Os turbo geradores (TG’s) mais indicados serão aqueles com turbinas a vapor de condensação equipados com extração controlada de vapor de processo com grande faixa de capacidade, para poder operar com mínima condensação na faixa de 10%-15% nos períodos em que a usina não estiver despachada, mesmo processando cana na sua máxima capacidade.

O TG de condensação deverá estar sempre na condição “quente” para poder entregar potência no mínimo intervalo de tempo quando a usina for despachada pelo ONS. Neste mesmo pequeno intervalo de tempo, combustível adicional para as caldeiras deverá ser fornecido para garantir o aumento necessário de produção de vapor motriz, visando não causar distúrbios na capacidade do sistema de processamento da cana.

Durante a safrinha e a entressafra o desafio será a operação da caldeira de forma estável mesmo com baixo MCR, já que normalmente as usinas não dispõem de caldeiras com baixa capacidade para operação exclusiva nestes períodos.

Durante estes períodos é provável que a temperatura do vapor motriz diminua, provocando um aumento no consumo específico de vapor para a geração de energia elétrica.

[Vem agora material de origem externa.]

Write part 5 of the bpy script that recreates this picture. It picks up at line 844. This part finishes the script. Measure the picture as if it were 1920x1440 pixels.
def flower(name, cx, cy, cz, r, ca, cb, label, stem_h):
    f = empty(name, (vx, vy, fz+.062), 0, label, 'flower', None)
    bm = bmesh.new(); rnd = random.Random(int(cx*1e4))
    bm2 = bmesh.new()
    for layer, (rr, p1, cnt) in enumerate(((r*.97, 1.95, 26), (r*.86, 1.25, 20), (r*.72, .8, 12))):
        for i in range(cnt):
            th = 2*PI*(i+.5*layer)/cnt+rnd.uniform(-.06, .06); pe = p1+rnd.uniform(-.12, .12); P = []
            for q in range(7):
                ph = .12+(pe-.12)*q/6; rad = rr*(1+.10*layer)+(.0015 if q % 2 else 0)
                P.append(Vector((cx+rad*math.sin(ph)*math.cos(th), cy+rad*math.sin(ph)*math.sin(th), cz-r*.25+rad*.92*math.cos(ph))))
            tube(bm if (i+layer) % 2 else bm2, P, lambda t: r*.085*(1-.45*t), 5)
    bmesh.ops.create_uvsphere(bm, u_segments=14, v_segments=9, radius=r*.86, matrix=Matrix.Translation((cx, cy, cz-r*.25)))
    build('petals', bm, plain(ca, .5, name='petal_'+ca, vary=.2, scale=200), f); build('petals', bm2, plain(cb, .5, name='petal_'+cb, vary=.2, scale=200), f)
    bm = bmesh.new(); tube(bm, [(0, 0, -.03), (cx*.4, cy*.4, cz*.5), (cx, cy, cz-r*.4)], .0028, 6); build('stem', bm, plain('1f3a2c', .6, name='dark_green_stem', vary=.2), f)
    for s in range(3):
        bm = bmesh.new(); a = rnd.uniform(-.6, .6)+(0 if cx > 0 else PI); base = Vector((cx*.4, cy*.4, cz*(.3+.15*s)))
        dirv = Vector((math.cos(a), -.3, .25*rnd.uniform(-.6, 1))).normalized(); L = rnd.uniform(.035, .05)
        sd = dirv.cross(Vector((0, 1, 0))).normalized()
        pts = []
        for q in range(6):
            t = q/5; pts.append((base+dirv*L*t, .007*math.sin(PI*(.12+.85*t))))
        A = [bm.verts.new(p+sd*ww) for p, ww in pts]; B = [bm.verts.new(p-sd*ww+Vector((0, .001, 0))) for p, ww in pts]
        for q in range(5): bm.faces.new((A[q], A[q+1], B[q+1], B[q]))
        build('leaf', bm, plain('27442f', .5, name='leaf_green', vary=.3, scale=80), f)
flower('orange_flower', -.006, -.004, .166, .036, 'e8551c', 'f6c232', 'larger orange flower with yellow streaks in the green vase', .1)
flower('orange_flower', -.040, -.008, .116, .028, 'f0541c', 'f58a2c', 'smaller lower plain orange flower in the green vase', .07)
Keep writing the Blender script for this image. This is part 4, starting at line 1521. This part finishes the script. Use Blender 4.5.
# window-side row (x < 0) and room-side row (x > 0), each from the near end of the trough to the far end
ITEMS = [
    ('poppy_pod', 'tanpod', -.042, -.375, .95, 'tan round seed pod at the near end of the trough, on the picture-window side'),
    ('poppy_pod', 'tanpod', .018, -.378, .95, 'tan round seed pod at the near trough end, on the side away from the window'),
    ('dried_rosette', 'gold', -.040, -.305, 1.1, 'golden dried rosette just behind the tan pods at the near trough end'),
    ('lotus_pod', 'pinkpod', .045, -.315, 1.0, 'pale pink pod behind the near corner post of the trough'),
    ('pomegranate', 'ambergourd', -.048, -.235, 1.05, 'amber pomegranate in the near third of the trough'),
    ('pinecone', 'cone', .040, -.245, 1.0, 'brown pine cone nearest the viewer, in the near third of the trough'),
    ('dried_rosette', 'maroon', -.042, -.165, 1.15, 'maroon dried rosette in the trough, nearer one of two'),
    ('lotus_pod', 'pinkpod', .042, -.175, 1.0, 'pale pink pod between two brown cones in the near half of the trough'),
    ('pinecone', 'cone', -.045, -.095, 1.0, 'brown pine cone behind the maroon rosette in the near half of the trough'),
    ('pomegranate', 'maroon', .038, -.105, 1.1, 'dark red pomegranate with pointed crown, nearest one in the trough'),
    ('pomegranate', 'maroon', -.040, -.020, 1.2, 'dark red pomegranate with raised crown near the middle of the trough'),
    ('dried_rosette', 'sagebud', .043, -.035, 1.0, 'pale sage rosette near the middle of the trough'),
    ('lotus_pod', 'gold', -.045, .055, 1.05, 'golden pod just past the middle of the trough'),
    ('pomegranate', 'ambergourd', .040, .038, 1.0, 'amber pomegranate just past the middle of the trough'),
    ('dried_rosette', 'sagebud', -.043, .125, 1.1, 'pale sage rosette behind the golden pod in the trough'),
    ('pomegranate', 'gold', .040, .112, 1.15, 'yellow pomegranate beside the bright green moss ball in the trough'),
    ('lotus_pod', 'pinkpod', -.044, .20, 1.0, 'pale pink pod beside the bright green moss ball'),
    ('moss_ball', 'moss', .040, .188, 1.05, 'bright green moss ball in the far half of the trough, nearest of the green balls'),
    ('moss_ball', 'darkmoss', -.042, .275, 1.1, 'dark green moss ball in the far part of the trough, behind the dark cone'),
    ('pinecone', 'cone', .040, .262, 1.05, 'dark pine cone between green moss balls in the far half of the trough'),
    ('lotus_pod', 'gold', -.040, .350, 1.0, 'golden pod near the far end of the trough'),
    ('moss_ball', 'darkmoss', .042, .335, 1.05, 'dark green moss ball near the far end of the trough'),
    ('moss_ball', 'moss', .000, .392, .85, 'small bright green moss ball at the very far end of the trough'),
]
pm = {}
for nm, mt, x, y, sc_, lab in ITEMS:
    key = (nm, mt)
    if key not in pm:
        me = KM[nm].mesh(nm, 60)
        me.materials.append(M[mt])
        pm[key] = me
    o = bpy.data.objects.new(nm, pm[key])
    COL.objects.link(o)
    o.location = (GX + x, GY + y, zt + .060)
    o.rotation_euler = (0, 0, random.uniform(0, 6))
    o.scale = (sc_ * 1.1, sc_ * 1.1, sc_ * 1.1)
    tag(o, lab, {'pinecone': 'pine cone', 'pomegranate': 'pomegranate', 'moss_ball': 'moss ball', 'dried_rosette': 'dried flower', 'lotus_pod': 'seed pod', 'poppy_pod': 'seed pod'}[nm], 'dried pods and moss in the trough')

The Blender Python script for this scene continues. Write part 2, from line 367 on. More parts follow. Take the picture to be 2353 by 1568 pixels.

Por outro lado, caldeiras de grande capacidade operando com baixa carga provocam o aumento da energia parasita para a exportação da potência firme.

Todos estes aspectos, incluindo manuseio, estocagem e degradação do combustível, além de vários outros, deverão ser levados em conta durante a determinação do valor do CVU para participação do Leilão de Potência.

Antes de finalizarmos, importante lembrar que as usinas que estiverem próximas de gasodutos poderiam também avaliar um CVU usando GN. Os gases de combustão da turbina a gás em ciclo aberto, basicamente uma turbina de avião estacionária que rapidamente entra em carga, durante a safra poderiam ser usados para entregar energia térmica para o processo ou para a secagem de biomassa.

Do ponto de vista de máximas eficiência e eficácia o ideal teria sido convencermos os técnicos da EPE de que a cana deve fornecer potência para o SIN apenas durante a safra, durante o período seco.

Não conseguimos. Mas o LRCAP 2025 é o que temos para hoje. Vamos então calcular o nosso CVU esperando que seja competitivo e rentável.